Archived - Backgrounder: Highlights From the Annual Financial Report for 2013–14
The financial results in the Annual Financial Report are based on the audited consolidated financial statements of the Government of Canada for the fiscal year ended March 31, 2014, the condensed form of which is included in the report. For the 16th consecutive year, the Government has received an unmodified audit opinion from the Auditor General of Canada on the consolidated financial statements. The complete consolidated financial statements will be set out in the Public Accounts of Canada 2014 when tabled in Parliament.
- The Government posted a budgetary deficit of $5.2 billion for the fiscal year ended March 31, 2014, down from a deficit of $18.4 billion in 2012–13.
- Revenues increased by $15.0 billion, or 5.9 per cent, from 2012–13, reflecting increases across all revenue streams. Program expenses increased by $2.4 billion, or 1.0 per cent, as increases in major transfers to persons and other levels of government were offset in part by a decrease in direct program expenses. Public debt charges were down $0.7 billion, or 2.3 per cent.
- Direct program expenses, which include other transfer payments, the operating expenses of government departments and agencies, and the expenses of consolidated Crown corporations, have now decreased for four years in a row. This is the first time this has occurred since 1961–62, the earliest year for which records are available. This decline reflects effective control of government spending.
- The federal debt (the difference between total liabilities and assets) stood at $611.9 billion at March 31, 2014. The federal debt-to-GDP (gross domestic product) ratio was 32.5 per cent, down from 33.5 per cent a year earlier.
- As reported by the Organisation for Economic Co-operation and Development (OECD), Canada’s total government net debt-to-GDP ratio, which includes the net debt of the federal, provincial/territorial and local governments, as well as the net assets held in the Canada Pension Plan and Québec Pension Plan, stood at 40.4 per cent in 2013. This is the lowest level among Group of Seven (G-7) countries, which the OECD expects will record an average net debt of 84.3 per cent of GDP for the same year.
To enhance the comparability of the forecasted and actual results, the Annual Financial Report restates the Budget 2014 forecast of the 2013–14 budgetary deficit, from $16.6 billion to $15.9 billion.
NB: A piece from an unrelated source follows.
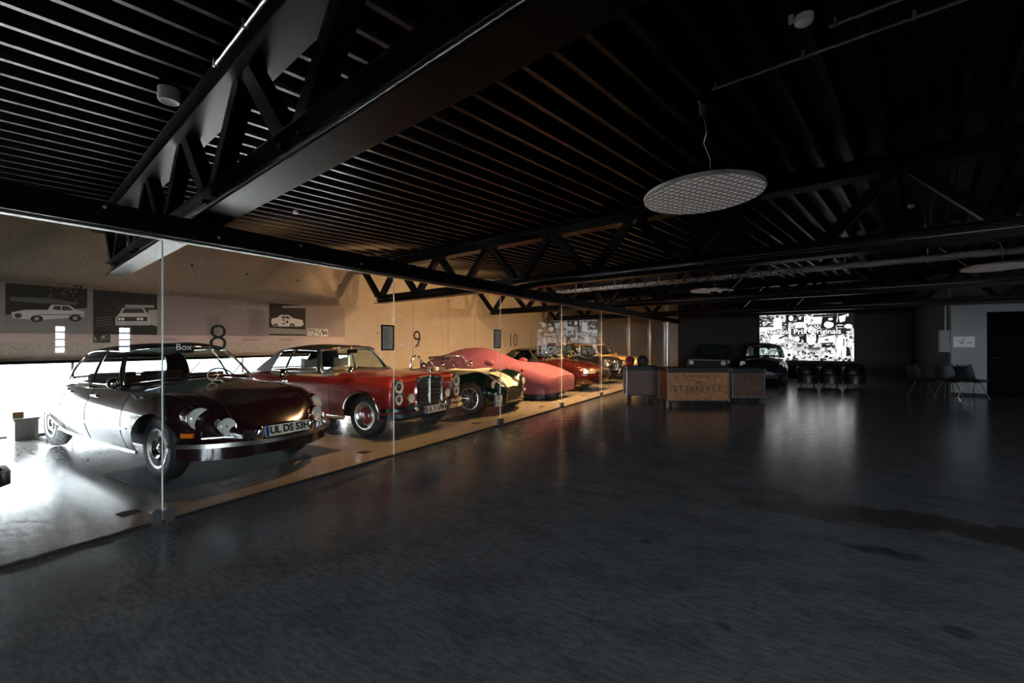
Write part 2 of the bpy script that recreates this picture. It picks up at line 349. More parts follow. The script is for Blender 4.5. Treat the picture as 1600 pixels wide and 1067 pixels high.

The restatement was made to reflect the accounting change in 2013–14 relating to bond buybacks, which has resulted in a roughly $700-million decrease in budgeted public debt charges. Restating Budget forecasts on a retroactive basis to reflect these types of accounting changes is consistent with generally accepted accounting practice.
Final results for fiscal year 2013–14 show a budgetary deficit of $5.2 billion, which is a $10.7-billion improvement over the Budget 2014 forecast of $15.9 billion, restated from $16.6 billion, as discussed above.
The improvement over projections for major Budget components is as follows:
Revenues were $7.7 billion higher than expected, reflecting gains in all major revenue streams. This improvement was due, in part, to a number of specific one-time factors which raised 2013–14 revenues. These one-time factors included large income tax assessments and foreign exchange gains which were not foreseen at the time of Budget 2014, as well as the fact that the $1.5-billion adjustment for risk included in the Budget 2014 projection was not required.
Program expenses were $2.6 billion lower than forecast, largely reflecting lower-than-expected direct program expenses. In particular, the estimated federal liability under the Disaster Financial Assistance Arrangements for assistance related to the 2013 flood in Alberta was $1.2 billion lower than expected, reflecting updated information from the province. The remaining difference is due to lower-than-expected spending by departments.
Public debt charges were $0.4 billion lower than forecast, reflecting a lower-than-expected average effective interest rate on the stock of interest-bearing debt.